* [Requirement] Return exactly and only these lines: the first of the listing through the one containing "from mathutils import Vector, Matrix, Euler, noise".

* [Exercise data]
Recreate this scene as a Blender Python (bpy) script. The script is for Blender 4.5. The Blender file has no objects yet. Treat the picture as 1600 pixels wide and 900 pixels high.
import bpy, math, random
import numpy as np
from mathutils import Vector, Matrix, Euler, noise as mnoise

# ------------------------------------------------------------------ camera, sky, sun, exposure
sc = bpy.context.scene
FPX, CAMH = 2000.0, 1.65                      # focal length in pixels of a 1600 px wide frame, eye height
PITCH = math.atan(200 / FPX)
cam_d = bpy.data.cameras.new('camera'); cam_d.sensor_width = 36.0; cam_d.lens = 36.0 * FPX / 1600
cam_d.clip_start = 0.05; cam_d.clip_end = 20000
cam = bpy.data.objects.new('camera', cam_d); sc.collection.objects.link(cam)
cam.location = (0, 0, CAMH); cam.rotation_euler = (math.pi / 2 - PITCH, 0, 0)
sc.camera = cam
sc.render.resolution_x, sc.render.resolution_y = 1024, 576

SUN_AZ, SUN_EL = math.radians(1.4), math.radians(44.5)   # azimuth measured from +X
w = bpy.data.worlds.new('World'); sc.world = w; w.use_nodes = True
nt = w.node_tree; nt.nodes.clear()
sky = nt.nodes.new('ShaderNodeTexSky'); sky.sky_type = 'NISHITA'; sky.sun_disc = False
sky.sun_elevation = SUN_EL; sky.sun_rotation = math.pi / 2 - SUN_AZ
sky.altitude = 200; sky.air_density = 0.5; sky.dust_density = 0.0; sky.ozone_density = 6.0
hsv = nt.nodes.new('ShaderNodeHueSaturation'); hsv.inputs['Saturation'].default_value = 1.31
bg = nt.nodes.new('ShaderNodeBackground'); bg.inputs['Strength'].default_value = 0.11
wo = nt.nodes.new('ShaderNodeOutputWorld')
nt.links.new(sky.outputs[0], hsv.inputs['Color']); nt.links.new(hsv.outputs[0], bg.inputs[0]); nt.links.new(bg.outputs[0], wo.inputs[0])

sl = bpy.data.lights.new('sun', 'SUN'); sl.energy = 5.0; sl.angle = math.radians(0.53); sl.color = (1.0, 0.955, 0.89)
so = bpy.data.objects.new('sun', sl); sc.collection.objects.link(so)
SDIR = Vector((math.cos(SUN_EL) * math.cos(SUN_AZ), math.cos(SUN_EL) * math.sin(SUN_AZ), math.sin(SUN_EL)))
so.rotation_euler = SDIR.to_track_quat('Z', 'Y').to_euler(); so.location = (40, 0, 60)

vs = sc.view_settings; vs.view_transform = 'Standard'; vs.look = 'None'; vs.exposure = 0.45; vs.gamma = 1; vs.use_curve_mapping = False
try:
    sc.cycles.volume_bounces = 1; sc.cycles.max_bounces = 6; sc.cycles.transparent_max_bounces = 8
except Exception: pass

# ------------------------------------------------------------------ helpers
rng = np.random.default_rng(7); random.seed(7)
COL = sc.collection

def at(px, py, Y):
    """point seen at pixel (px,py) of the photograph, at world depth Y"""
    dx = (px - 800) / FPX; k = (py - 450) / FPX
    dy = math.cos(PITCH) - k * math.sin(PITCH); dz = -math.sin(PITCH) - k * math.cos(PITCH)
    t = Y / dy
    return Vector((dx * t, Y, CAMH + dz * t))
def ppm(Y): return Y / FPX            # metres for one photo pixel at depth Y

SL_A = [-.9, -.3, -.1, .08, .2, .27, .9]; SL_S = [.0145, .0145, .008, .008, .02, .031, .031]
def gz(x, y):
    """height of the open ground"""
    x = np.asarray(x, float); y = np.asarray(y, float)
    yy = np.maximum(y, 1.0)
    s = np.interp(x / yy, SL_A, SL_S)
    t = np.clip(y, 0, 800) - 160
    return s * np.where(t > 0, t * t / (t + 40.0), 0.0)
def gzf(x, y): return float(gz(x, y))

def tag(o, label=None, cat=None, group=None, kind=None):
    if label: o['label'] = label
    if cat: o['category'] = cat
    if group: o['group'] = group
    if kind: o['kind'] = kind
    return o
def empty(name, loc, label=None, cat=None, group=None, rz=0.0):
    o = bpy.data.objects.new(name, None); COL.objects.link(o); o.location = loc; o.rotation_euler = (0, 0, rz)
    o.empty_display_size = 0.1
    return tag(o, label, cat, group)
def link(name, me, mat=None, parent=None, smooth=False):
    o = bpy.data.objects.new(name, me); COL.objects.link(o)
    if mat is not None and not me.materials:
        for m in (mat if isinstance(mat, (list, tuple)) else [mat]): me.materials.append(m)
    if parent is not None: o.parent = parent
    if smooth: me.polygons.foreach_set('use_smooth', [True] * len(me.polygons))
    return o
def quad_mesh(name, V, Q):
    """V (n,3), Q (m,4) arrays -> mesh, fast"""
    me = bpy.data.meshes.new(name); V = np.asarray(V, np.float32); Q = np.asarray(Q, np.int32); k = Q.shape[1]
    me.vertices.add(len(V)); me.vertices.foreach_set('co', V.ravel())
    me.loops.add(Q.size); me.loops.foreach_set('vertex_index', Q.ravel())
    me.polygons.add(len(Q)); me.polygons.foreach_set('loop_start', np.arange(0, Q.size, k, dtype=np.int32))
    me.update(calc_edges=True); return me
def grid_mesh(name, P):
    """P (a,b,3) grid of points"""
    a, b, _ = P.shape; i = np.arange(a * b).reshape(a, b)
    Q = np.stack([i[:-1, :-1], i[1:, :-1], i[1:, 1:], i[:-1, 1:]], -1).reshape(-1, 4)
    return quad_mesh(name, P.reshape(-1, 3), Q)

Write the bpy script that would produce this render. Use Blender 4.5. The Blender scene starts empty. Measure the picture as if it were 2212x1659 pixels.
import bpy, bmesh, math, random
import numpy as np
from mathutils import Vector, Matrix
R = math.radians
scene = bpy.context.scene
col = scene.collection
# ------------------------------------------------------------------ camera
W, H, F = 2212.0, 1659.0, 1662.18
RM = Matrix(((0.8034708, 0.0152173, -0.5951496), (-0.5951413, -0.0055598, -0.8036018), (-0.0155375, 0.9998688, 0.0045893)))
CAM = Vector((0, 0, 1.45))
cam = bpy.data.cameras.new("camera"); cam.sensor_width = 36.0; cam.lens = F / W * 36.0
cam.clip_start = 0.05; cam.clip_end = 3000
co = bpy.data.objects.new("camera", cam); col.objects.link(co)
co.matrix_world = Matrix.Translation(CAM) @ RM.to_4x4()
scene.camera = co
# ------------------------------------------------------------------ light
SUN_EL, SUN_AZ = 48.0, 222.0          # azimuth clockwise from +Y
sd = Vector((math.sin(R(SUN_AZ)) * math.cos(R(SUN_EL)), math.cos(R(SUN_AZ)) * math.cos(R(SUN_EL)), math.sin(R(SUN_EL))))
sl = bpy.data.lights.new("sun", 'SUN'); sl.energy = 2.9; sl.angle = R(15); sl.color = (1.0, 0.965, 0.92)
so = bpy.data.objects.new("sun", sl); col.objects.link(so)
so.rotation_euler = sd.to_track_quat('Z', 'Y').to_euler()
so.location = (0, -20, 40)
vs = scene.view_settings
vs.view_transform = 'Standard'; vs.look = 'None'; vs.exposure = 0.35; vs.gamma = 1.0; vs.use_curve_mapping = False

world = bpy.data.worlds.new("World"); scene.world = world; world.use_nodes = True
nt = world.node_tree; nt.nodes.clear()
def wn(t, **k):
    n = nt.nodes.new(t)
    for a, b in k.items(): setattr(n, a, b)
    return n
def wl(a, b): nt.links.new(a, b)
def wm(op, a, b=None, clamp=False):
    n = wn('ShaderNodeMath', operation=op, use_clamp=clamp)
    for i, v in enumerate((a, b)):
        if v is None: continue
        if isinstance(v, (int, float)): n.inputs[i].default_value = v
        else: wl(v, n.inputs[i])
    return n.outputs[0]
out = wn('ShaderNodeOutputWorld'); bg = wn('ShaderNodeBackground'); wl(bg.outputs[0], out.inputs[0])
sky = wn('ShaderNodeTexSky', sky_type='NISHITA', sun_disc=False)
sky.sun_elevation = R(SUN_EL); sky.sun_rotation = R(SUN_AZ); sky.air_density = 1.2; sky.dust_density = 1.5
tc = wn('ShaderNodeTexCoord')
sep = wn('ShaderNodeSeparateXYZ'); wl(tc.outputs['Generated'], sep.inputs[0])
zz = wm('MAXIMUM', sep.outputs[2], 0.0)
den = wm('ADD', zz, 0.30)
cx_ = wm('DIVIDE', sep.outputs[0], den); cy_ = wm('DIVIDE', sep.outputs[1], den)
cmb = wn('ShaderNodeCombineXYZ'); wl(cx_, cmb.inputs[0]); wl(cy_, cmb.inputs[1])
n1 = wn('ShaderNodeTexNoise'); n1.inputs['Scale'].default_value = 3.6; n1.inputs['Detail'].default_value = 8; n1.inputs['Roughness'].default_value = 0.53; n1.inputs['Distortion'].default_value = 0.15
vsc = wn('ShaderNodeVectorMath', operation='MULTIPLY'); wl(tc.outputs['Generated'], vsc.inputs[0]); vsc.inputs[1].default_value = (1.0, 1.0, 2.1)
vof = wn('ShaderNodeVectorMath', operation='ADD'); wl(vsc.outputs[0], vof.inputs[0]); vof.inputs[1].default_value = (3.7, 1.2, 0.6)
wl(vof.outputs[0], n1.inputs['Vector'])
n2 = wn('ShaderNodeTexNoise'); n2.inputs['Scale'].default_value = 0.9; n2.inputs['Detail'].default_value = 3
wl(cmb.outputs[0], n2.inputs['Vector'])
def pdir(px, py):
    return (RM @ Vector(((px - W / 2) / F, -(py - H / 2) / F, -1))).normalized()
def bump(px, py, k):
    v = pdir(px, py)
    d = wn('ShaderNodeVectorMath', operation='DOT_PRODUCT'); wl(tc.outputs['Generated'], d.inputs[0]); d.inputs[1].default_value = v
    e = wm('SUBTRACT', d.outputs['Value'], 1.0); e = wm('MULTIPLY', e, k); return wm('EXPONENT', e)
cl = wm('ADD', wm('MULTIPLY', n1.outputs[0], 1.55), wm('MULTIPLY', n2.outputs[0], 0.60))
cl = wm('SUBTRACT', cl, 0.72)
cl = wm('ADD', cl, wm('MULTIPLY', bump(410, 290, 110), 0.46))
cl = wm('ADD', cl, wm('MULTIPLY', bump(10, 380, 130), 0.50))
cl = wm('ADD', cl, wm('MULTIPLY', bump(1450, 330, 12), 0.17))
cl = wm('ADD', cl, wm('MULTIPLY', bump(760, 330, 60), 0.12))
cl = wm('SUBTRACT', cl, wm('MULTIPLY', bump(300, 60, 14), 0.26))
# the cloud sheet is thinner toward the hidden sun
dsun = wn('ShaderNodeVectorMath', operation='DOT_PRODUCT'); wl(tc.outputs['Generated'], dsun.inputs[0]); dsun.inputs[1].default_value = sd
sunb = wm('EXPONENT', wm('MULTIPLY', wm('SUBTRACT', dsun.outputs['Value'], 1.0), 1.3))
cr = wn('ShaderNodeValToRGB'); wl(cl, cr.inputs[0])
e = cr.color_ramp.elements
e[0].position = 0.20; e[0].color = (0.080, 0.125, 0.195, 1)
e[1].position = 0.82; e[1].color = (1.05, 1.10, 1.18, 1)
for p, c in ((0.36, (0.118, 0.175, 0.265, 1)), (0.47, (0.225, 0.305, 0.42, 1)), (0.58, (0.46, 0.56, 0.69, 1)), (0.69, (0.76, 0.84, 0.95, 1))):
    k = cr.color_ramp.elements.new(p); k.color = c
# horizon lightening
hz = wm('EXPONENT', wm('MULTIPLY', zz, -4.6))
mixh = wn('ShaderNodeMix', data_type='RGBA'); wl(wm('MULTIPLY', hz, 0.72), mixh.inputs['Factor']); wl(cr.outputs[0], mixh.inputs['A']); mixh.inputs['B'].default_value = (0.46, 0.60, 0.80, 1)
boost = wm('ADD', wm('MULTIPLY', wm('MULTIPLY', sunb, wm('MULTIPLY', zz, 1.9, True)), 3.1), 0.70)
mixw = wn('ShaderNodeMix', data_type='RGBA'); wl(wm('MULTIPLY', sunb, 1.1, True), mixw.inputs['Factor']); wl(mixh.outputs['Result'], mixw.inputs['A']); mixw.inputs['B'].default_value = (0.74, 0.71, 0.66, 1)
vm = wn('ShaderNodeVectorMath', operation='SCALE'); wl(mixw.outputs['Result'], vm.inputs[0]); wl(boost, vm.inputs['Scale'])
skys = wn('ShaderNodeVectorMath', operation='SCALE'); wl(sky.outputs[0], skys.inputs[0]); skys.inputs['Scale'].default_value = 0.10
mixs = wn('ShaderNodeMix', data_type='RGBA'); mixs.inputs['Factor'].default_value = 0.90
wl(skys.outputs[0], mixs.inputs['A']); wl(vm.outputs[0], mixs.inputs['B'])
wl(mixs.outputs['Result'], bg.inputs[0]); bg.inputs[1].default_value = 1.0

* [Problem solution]
Recreate this scene as a Blender Python (bpy) script. The script is for Blender 4.5. The Blender file has no objects yet. Treat the picture as 1600 pixels wide and 900 pixels high.
import bpy, math, random
import numpy as np
from mathutils import Vector, Matrix, Euler, noise as mnoise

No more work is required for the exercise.